Jubilation, tears, or numbness? The information technology (IT) syndrome should continue to epitomise those emotions as the share prices keep on the wild gyrations path.
When Neil McCann, chairman of Fyffes, the fresh fruit distributor, faces his shareholders this afternoon, he should be meet with perplexed faces. The shareholders, after seeing their shares in the doldrums for many years, saw them doubling to €4; that happened on a mere click from the group that it had set up an Internet subsidiary; worldoffruit.com. But, in line with the temporary slide against IT shares, Fyffes' fell back to €3.30.
That subsidiary which allows companies to buy online does appear to have a real potential and plans to float its shares on the Nasdaq by the end of the year. But the market was, in effect, saying that worldoffruit which is only starting to trade was worth around €500 million, or as much as the core Fyffes itself!
Most companies now openly talk about having an e-commerce division and that is very sensible as more and more commerce is done on the Internet. Investors will have to learn to be selective; there will be plenty of jubilation, but many are going to end up with severely burnt fingers. Fashionable shares and businesses have been around almost from the beginning of time. And the cycles always turn downward, in time, though the IT cycle has a good way to run yet. Here are some examples.
Tulip mania is perhaps the best documented. For a stunning two months, December 1636 and January 1637, fortunes were made and lost in tulip bulb futures trading in the Netherlands. There have been plenty of tales of jubilation - the orphans who made a fortune by selling their late father's tulip bulbs - and misery by the man who owned a dozen extremely rare bulbs and wouldn't part with them at any price.
In 1720 there was the South Sea Bubble. Sir Isaac Newton, realised an enormous £7,000 on his early investments in the South Sea Company. But his genius was to fail him. He was sucked back into the speculation at its climax and lost all his profits plus a further £13,000.
The gold rush in the US with the associated violence and greed in the last century has been well categorised in movies and books. And the sights of rusty shacks, and graves with moving epitaphs, on some of the Nevada mountains vividly illustrate what happened to many who pursued elusive minerals.
Railway stocks had their day during the pioneering days. And automobile companies thrived in the 1920s; but that industry is now down to a handful of players.
The 1970s saw the emergence of the "shell" company. To the forefront was Jim Slater who saw the opportunity of enhancing earnings by taking over companies unencumbered with debt and then using that shell to acquire larger badly rated companies. This was financial engineering at its best but as investors questioned their fickleness, some promoters tried to back into assets; this made them stodgy and avoidable. Surprisingly, they have recently re-emerged - in a different format - in the UK: The "Gang of Four" lead by Michael Ederson, invested in Knutsford whose shares soared from 2p to 270p before falling back to 100p. With a market capitalisation of just £275 million, it has been lined with a possible takeover of Marks & Spencer and J. Sainsbury!

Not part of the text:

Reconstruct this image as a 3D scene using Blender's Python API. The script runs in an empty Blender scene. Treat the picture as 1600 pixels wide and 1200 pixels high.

Then there was the mineral and oil bandwagon. The most spectacular was the Australian share Poseidon which rocketed from 90 cents to $280 on the strength of a nickel find at Windarra in Western Australia, before collapsing to 69 cents. In Ireland, we had our Atlantic Resources. In 1983 with a market valuation of £142 million it was larger than CRH but the peak share price of 164.5p shrivelled to a mere 2.25p.
More recently, the IT bubble has thrown up some ridiculous valuations. Ever heard of Fii Group? Well that is a modest British shoe company that issued a press release stating it was looking at developing Wireless Application Protocols, the standards which govern how mobile phones will interface with the world wide web.
That statement was sufficient to push the share from 33p to 161p. Then there was the suffering Blakes Clothing whose shares were bumping along at 7p earlier this year but they soared to £1 just because it announced plans to become an e-commerce group.
Domestically, we have had a number with questionable valuations, including Riverdeep, the educational software company, with projected losses of $53 million in the next two year, which was accorded the ridiculous valuation of $1.8 billion. The shares have since come back from $66 to $55.5. Because they have no profits, these companies are now being valued on the questionable multiple of sales ratio but even then Riverdeep is valued appreciably higher than SmartForce which has a track record.
Clearly, most companies need an e-commerce arm, not only to protect their market but also to expand it.
Fyffes is one of the companies which should benefit from being on the Internet. Still, DCC, taking advantage of Fyffe's re-rating sold its final 10.2 per cent stake in the fruit company for €106.7 million, or an average of €3.42 per share, will not benefit. But the profit of €85 million it made on this investment, is tangible, and real, which is more than can be said for a lot of the "full of promise", IT shares.